Thrives in the hairy middle, respects ambiguity. A lot of what you'll handle is genuinely unresolved: problems that aren't yet well-defined, decisions that can't cleanly be made yet, handoffs where nobody's quite sure who owns what. You hold that space and can pull in the right people to help you fight through it. You don't force premature resolution on problems that aren't ready for it. At the same time, you're obsessive about locking down what CAN be decided, fast.
Warm, collaborative, low ego. You earn trust by being helpful and reliable, but also by setting boundaries and being clear about operational excellence and accountability. People should always look forward to working with you.

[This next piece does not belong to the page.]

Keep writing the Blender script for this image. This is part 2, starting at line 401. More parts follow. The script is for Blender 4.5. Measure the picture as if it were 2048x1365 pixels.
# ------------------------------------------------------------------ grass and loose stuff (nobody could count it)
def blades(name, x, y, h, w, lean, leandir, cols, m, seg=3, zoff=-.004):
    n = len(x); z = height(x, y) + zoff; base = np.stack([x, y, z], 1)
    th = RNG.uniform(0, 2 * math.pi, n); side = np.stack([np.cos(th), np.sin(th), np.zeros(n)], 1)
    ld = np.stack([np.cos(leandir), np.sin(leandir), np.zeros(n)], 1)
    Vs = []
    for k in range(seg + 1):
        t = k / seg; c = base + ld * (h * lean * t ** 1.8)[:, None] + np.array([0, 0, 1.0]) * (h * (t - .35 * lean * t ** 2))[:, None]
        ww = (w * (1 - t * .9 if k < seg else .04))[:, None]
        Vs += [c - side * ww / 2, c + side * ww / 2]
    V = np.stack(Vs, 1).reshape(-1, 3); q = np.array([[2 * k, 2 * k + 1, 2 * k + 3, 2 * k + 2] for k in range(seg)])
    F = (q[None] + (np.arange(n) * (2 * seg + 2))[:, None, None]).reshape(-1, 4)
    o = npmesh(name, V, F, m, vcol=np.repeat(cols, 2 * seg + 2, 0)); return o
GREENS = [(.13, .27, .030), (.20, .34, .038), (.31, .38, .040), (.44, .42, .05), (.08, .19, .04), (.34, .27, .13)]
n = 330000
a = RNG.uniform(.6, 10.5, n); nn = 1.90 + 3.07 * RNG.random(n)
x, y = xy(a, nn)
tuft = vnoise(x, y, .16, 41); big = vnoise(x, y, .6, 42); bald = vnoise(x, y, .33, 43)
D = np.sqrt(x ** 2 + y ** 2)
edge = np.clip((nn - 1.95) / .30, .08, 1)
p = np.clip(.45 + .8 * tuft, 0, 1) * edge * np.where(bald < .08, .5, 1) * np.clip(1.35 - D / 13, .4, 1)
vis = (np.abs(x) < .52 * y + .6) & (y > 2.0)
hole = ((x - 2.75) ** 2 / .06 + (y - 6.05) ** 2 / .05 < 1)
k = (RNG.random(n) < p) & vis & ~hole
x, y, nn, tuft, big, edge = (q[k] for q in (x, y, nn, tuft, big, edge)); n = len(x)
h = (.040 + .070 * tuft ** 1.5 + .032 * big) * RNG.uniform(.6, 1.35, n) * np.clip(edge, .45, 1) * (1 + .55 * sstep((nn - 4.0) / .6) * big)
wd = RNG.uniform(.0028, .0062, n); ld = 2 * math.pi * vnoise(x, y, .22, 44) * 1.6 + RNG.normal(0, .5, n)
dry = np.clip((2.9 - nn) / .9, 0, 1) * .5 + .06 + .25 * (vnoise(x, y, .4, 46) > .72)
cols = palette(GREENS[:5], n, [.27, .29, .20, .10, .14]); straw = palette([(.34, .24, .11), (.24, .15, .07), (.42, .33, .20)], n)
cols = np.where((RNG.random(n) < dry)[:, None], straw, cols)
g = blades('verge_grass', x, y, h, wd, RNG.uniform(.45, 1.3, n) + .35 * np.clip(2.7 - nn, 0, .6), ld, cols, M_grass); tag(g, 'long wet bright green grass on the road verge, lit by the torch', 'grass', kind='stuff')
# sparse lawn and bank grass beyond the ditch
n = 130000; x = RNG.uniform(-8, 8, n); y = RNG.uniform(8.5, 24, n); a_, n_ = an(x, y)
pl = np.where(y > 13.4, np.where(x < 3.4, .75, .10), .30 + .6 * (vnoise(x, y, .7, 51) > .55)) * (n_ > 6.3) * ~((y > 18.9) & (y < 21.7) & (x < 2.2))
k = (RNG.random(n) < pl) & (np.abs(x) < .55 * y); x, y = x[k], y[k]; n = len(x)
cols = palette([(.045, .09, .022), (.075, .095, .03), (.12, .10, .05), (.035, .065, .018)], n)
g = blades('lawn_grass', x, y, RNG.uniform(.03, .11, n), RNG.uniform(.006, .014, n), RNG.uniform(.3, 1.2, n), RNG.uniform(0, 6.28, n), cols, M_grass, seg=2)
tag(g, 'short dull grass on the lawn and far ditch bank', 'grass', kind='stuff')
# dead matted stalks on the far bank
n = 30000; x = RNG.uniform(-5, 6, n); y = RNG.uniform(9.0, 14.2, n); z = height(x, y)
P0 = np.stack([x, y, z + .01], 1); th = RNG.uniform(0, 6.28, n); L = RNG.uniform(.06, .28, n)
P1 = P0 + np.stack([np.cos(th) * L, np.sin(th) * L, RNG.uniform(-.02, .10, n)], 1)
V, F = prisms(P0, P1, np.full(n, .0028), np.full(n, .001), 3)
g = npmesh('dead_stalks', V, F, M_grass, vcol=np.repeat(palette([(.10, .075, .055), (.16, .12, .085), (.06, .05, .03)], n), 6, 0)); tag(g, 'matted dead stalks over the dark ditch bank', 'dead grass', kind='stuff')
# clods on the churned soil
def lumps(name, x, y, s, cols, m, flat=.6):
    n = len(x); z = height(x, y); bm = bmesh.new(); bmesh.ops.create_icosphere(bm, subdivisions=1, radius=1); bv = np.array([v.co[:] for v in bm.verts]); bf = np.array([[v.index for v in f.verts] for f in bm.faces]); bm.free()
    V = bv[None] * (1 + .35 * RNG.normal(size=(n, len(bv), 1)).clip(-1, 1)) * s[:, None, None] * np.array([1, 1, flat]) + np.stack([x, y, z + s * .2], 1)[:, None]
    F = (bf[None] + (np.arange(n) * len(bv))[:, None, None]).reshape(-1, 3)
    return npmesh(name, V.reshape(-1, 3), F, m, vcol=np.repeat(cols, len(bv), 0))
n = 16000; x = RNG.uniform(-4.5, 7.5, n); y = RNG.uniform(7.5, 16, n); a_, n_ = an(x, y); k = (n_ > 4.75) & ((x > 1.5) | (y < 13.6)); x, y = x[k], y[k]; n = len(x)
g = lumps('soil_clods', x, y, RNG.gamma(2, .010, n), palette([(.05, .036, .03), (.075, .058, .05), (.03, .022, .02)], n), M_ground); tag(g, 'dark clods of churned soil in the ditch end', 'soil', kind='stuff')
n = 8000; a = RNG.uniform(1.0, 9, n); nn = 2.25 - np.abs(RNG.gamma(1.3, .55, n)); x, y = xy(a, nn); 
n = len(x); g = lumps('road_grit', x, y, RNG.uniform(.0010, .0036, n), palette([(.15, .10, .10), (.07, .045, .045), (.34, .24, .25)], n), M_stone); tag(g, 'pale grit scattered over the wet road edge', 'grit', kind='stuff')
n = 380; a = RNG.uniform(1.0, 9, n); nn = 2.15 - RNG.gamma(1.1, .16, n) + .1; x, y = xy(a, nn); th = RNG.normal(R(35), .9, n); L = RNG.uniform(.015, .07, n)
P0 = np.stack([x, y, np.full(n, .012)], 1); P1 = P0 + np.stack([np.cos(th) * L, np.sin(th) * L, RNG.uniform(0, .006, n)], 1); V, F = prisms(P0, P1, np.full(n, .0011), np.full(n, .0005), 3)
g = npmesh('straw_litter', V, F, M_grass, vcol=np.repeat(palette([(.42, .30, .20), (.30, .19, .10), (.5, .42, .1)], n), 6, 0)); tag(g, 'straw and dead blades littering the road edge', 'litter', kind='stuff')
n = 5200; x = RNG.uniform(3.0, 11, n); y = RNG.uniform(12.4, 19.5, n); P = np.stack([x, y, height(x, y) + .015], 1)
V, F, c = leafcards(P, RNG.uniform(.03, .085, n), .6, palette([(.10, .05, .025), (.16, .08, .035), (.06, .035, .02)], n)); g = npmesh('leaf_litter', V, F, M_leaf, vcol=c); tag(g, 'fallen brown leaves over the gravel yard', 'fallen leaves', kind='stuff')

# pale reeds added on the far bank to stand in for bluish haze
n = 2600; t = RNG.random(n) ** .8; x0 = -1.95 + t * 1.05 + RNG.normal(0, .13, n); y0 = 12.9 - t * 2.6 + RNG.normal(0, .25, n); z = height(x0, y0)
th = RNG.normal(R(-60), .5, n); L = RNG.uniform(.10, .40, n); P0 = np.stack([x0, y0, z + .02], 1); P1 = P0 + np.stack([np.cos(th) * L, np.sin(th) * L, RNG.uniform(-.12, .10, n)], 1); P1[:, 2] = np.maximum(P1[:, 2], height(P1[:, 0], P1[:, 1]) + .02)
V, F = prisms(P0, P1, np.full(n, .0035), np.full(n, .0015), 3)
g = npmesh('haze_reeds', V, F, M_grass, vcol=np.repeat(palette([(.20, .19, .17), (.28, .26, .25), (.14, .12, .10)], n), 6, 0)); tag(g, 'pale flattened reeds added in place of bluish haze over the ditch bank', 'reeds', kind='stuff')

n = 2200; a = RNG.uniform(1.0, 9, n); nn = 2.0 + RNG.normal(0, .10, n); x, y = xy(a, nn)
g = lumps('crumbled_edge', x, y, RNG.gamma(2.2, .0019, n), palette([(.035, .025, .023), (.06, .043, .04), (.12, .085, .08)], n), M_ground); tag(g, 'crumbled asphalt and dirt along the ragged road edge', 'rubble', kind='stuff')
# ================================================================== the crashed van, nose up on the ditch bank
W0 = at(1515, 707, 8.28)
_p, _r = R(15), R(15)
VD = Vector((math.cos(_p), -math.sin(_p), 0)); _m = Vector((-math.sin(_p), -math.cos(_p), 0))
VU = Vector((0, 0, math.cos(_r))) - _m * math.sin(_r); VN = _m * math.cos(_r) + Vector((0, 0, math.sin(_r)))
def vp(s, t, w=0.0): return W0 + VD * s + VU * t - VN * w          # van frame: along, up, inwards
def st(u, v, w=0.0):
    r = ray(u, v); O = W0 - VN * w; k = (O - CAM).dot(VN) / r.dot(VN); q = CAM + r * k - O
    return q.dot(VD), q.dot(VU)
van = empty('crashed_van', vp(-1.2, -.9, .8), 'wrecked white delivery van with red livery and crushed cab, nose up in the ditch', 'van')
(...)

Genuinely energized by operational craft. Sprint hygiene, release coordination, clean documentation, tight feedback loops: you find these satisfying as ends in themselves, not stepping stones.
Skills and experience
Fluency with how software gets built. You know what a clean Linear ticket looks like, what a real QA pass entails, what it means to resource a sprint realistically, and what working with a designer looks like.
Problem-solving instinct. You can analyze recurring issues and propose sustainable solutions, not just route them.
Automation-minded. You ask "how can I automate this?" and act on it, while keeping the experience human and high-touch.
User-centric. You put users first and are genuinely interested in understanding their problems deeply.
AI-assisted technical comfort. Knowledge of full-stack development (esp iOS) and debugging practices, enough to ship small fixes yourself. The more technically competent you are the stronger of a fit.
Strong nice-to-have: over 2 years of dedicated full-stack engineering experience: You have shipped production-ready apps and services, managed the rollout, and maintained them once released. You know what the work that needs to get done for repeatable and reliable releases.